How a court marriage can help for inter-caste couples

Inter-caste marriages are a significant step toward reducing caste-prejudices and abolishing ‘untouchability.’ It also helps in spreading the values of equality and liberty in society. A court marriage helps the inter-caste couples to legalize their marriage. It is a simple, hassle-free, and economical procedure as well. The marriage can be solemnized in front of a marriage registrar and three witnesses.

In MyAdvo, with the help of a court marriage expert, you can know all the details that how to complete a hassle-free court marriage process.

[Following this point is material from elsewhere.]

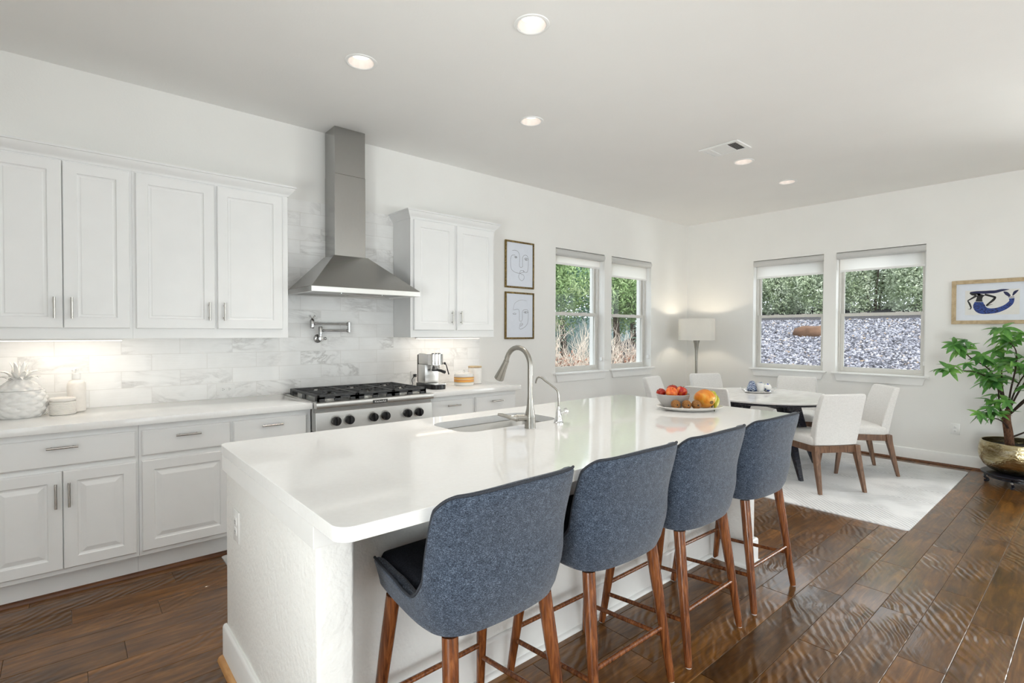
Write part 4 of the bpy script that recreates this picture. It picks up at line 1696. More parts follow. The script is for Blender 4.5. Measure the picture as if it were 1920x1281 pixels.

Conditions for a Court Marriage

  • None of the involved parties can have a spouse who is alive.
  • The bride should at least be 18 years old and the groom must be at least 21 years old.
  • The involved parties must not be related to each other within the degree of a prohibited relationship as defined in the Act of Special Marriage.

Steps for court marriage

  • Both the bride and groom will be given a checklist of documents and a questionnaire for recording their details. Once MyAdvo receives the duly filled in the questionnaire, it will issue an intended marriage notice.
  • You will then need to choose the jurisdiction where you want your marriage to be solemnized. Either the bride or groom must have lived in that district for a minimum of 30 days before the notice was filed. The marriage will be solemnized at the office of the marriage registrar of that district.
  • MyAdvo experts will then set up a meeting where you along with your partner and three witnesses will have to appear before the marriage registrar. There, he or she will check and finalize the documents.
  • The marriage registrar will then publish the intended marriage notice. Along with that, he or she will also invite objections regarding the same. The objections must be raised within 30 days of publication.
  • If someone raises an objection, the marriage registrar will give all the parties to present their case. The marriage won’t be solemnized if the objection is found to be true.
  • If there are no objections or the objections have been removed, the legal procedure will continue. Both the bride and groom, along with the same three witnesses will have to reappear before the marriage registrar. They will then sign a declaration solemnizing the marriage.
  • Once that is done, a marriage certificate will be issued by the marriage registrar. It will have to be signed by both the parties and the same three witnesses.  

Documents Required

From the Bride and Groom

  • Affidavits from both the bride and groom that includes their date of birth, present marital status, along with a declaration that they are not related to one another within the degree of prohibited relationship defined in the Special Marriage Act.
  • Residential proof of both the parties. A photocopy of Aadhar Card, Passport, Voter Card, Driving License, Ration Card, and Rent or Lease Agreement can be given.
  • A photocopy of class 10th certificate, birth certificate, or passport along with four passport size photographs must be given.
  • The intended marriage notice duly signed by both the bride and groom must be submitted and if any of the involved parties is a divorcee, he or she must submit a copy of the divorce order/decree. 

From the Witnesses

  • Each witness must submit a photocopy of their PAN Card
  • A photocopy of their Identity Document must also be submitted by each witness. Aadhar Card, Voter Card, PAN Card, Driving License, NFS Ration Card, or any Govt. recognized document can be provided.